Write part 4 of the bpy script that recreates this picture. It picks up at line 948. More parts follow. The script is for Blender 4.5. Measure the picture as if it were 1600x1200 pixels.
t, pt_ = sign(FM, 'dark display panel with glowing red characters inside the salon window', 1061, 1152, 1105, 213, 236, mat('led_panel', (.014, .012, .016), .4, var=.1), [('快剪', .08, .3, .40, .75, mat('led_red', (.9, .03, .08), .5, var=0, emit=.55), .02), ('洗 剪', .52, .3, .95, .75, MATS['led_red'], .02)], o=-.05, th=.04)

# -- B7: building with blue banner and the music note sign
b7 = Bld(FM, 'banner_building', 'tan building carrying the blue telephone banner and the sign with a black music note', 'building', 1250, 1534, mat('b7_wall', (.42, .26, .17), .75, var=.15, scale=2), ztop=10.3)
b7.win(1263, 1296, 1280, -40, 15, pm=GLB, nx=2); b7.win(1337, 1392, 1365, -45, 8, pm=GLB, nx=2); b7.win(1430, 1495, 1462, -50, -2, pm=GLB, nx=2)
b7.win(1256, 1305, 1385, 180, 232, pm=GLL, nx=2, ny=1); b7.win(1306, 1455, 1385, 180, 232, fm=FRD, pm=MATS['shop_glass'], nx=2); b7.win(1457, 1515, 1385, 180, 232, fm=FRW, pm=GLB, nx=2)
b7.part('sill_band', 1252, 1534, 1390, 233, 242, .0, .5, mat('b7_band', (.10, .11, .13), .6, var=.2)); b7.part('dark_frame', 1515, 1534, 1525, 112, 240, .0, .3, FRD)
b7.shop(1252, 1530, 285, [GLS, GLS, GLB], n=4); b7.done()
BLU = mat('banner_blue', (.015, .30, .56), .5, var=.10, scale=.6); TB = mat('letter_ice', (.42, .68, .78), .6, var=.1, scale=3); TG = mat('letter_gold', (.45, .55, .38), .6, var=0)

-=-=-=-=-

__SHORT EXERCISE__
Set down the listing in full, keeping every word exactly as it is.

__PROBLEM SOLUTION__
Write part 4 of the bpy script that recreates this picture. It picks up at line 948. More parts follow. The script is for Blender 4.5. Measure the picture as if it were 1600x1200 pixels.
t, pt_ = sign(FM, 'dark display panel with glowing red characters inside the salon window', 1061, 1152, 1105, 213, 236, mat('led_panel', (.014, .012, .016), .4, var=.1), [('快剪', .08, .3, .40, .75, mat('led_red', (.9, .03, .08), .5, var=0, emit=.55), .02), ('洗 剪', .52, .3, .95, .75, MATS['led_red'], .02)], o=-.05, th=.04)

# -- B7: building with blue banner and the music note sign
b7 = Bld(FM, 'banner_building', 'tan building carrying the blue telephone banner and the sign with a black music note', 'building', 1250, 1534, mat('b7_wall', (.42, .26, .17), .75, var=.15, scale=2), ztop=10.3)
b7.win(1263, 1296, 1280, -40, 15, pm=GLB, nx=2); b7.win(1337, 1392, 1365, -45, 8, pm=GLB, nx=2); b7.win(1430, 1495, 1462, -50, -2, pm=GLB, nx=2)
b7.win(1256, 1305, 1385, 180, 232, pm=GLL, nx=2, ny=1); b7.win(1306, 1455, 1385, 180, 232, fm=FRD, pm=MATS['shop_glass'], nx=2); b7.win(1457, 1515, 1385, 180, 232, fm=FRW, pm=GLB, nx=2)
b7.part('sill_band', 1252, 1534, 1390, 233, 242, .0, .5, mat('b7_band', (.10, .11, .13), .6, var=.2)); b7.part('dark_frame', 1515, 1534, 1525, 112, 240, .0, .3, FRD)
b7.shop(1252, 1530, 285, [GLS, GLS, GLB], n=4); b7.done()
BLU = mat('banner_blue', (.015, .30, .56), .5, var=.10, scale=.6); TB = mat('letter_ice', (.42, .68, .78), .6, var=.1, scale=3); TG = mat('letter_gold', (.45, .55, .38), .6, var=0)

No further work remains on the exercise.